-- Given records start --

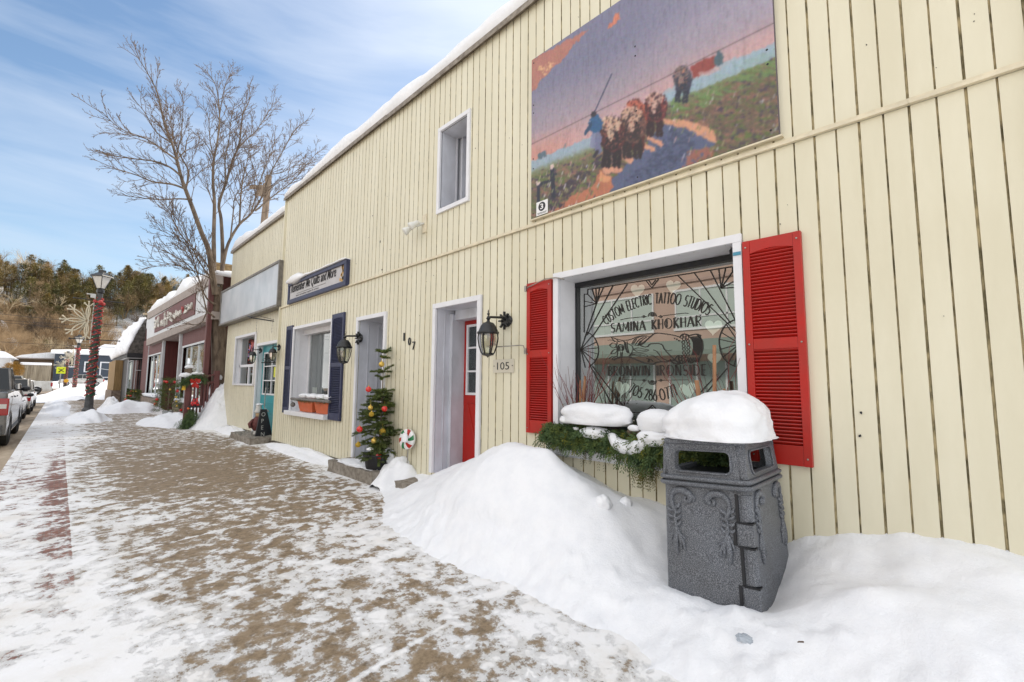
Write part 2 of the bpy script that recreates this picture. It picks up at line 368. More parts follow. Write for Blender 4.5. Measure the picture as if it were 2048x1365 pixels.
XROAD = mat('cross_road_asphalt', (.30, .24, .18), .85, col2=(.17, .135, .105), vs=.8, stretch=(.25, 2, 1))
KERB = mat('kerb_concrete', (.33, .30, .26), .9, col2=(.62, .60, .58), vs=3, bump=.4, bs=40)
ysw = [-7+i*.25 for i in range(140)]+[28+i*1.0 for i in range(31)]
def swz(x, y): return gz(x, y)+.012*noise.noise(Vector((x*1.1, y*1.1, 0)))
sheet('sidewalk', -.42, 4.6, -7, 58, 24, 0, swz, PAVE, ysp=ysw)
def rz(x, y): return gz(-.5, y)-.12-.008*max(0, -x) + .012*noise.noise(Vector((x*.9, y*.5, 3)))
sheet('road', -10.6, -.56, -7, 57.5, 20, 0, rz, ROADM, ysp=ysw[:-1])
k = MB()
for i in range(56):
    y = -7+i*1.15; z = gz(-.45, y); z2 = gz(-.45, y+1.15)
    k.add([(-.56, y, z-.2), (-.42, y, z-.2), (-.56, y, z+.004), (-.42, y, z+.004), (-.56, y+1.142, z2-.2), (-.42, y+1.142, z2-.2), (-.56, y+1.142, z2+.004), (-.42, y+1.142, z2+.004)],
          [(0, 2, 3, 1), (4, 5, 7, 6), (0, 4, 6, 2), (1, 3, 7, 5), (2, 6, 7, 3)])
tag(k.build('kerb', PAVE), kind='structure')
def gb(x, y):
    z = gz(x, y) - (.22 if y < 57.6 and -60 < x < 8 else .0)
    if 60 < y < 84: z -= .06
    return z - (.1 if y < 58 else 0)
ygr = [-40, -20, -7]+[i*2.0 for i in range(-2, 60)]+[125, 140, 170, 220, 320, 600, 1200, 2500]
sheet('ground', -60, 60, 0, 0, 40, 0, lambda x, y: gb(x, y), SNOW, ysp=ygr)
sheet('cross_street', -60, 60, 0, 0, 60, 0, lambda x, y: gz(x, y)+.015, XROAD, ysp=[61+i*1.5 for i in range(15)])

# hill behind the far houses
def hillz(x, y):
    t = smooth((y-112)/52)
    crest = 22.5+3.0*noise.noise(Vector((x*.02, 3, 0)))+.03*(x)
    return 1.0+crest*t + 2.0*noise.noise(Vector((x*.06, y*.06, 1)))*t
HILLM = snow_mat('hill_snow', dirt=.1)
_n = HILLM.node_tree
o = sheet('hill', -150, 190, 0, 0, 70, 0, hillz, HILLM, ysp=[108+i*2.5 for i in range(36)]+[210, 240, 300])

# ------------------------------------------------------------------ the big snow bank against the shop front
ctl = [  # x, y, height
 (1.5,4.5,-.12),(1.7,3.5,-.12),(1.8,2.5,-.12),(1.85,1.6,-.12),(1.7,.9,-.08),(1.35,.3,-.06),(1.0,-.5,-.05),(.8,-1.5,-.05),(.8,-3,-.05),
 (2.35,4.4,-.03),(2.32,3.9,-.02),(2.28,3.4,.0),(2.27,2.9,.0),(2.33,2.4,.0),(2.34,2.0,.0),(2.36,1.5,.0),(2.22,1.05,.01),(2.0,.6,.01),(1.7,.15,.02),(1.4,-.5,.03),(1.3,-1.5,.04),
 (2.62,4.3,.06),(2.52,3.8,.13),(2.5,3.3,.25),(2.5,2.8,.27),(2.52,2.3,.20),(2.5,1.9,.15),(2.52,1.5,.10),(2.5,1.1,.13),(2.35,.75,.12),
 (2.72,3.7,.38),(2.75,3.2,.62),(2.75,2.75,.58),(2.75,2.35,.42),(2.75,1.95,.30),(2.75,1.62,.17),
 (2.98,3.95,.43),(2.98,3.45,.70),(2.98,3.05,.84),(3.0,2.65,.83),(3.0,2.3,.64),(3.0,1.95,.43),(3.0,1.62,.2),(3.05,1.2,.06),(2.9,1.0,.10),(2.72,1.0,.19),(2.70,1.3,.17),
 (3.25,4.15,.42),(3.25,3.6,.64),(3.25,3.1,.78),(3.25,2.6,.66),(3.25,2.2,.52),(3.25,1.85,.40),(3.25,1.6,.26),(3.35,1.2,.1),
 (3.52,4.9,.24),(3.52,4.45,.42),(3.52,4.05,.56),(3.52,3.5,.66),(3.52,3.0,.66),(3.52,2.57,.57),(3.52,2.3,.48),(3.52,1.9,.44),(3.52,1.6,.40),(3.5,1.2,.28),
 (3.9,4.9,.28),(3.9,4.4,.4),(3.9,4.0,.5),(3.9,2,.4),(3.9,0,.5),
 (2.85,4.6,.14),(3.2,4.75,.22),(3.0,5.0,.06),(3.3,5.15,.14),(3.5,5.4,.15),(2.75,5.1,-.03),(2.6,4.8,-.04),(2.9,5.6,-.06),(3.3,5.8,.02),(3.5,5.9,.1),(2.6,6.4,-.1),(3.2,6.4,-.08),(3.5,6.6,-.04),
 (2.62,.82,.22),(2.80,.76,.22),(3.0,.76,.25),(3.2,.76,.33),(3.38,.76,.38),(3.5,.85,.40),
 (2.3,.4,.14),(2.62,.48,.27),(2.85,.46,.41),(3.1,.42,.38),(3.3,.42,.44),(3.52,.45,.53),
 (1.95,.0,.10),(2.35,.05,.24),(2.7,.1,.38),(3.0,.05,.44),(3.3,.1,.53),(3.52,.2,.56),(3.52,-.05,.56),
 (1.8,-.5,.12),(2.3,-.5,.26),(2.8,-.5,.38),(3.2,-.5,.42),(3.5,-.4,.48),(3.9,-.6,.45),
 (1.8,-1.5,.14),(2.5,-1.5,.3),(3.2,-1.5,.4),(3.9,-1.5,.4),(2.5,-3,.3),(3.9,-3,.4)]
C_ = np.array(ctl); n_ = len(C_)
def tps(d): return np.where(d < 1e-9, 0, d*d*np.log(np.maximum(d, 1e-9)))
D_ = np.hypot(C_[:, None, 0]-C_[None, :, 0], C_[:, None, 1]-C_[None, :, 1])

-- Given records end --
-- Given records start --

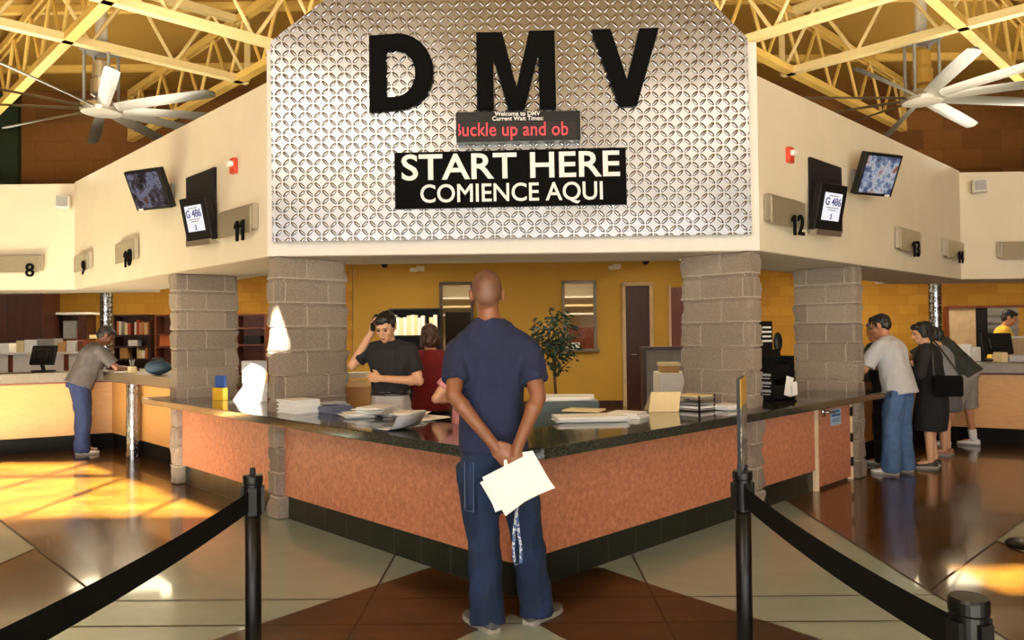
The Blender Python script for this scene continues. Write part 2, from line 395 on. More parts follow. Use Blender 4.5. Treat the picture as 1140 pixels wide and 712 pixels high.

-- Given records end --

» **Written problem**: Across the material above, count every line holding "script" and write down only the number.

» **Expected output**: 2